Tuesday, December 5, 2017

The Advent(ures) Calendar

December came a little too fast this year. We're already into day five.

But even this far in, it's not too late to start such seasonal treats as an advent calender, that one-surprise-a-day ceremony of marking the days leading up to Christmas. What does this have to do with Sherlock Holmes? Well, it's like everything else in the world -- if there's not a direct link, Sherlockians will make one. And with that in mind, I propose . . . if someone hasn't come up with this already . . . the "Advent(ures) Calendar."

When the first series of short stories appeared in The Strand Magazine, there were no "Memoirs." Just twenty-four "Adventures," the tragic episode of "The Final Problem" being the last.

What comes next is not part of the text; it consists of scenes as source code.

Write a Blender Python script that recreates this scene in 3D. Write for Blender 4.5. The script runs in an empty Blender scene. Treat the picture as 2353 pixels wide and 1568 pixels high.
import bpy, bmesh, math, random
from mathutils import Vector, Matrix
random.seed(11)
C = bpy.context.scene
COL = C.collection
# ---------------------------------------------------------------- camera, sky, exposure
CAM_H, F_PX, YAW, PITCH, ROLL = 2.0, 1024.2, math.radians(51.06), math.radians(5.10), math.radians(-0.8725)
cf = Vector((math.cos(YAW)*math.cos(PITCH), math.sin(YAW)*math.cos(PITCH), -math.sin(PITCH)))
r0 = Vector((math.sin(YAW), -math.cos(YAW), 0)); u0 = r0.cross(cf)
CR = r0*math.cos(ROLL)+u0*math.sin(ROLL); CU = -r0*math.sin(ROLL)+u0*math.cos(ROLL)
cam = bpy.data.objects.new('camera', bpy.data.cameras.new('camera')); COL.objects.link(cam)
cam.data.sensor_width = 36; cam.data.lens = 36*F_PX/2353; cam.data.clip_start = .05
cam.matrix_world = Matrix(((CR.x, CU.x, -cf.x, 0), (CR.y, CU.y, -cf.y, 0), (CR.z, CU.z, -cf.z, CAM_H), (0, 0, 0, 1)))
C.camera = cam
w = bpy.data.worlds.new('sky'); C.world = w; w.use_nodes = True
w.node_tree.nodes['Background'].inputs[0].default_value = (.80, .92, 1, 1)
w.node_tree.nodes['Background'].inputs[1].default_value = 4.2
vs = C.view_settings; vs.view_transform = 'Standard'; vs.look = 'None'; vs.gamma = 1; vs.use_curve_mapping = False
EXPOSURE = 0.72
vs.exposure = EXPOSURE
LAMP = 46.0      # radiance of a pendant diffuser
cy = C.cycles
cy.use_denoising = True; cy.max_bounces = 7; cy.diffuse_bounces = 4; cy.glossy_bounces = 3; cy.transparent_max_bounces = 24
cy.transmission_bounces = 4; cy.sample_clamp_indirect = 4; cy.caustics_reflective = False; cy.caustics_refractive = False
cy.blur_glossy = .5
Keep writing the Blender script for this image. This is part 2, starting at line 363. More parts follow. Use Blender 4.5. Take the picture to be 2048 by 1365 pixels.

Their numbering in The Strand conveniently lines up with the twenty-four days of December that falls before Christmas day.

A typical advent calendar has you opening little boxes or doors for all the days leading to Christmas. And while we might consider ourselves familiar with all twenty-four of the stories in what we traditionally see as the first two volumes of Sherlock Holmes short stories (along with the held-back "Cardboard Box"), I am perpetually finding a new surprise in those tales every time I open one of them up.

Now, one might go, "So many tragedies within those stories! Who wants to go through that roller coaster on their way to Christmas?" Well, like I said, this Advent(ures) Calendar can be full of surprises. Take today for example: December 5, the appropriate day for "Five Orange Pips," if ever there was one.

John Openshaw fell in the river and drowned, right? Look at the story again.

A body is pulled from the river with an envelope with his name, "John Openshaw," on it.

Because, of course, the letters in everyone's pocket only ever their own name on them, right?

And . . . gee . . . there might not have been another man in London with an envelope with the name "John Openshaw" on it, would there? Oh, yes, Openshaw or a minion, ready to drop one last message, perhaps?  And whether or not young John Openshaw helped that fellow in the river, discovering in the paper that he is supposed dead might be a chance Openshaw could take advantage of.

So, day five of the Advent(ures) Calendar, you open the door and find . . . a living John Openshaw!

But there is still "The Final Problem" on Christmas Eve. Well, let me allay your fears! What happens after Reichenbach? 1892, 1893, 1894 . . . three years until John Watson sees his friend Sherlock Holmes again. And what comes after Christmas Eve before John sees Sherlock again? Three days. (Well, they might not be three whole days if you want to get picky, but close enough for Christmas!)

So, what do you think? Time to start opening up the Advent(ures) Calendar, even if it is a few days later than it should have started?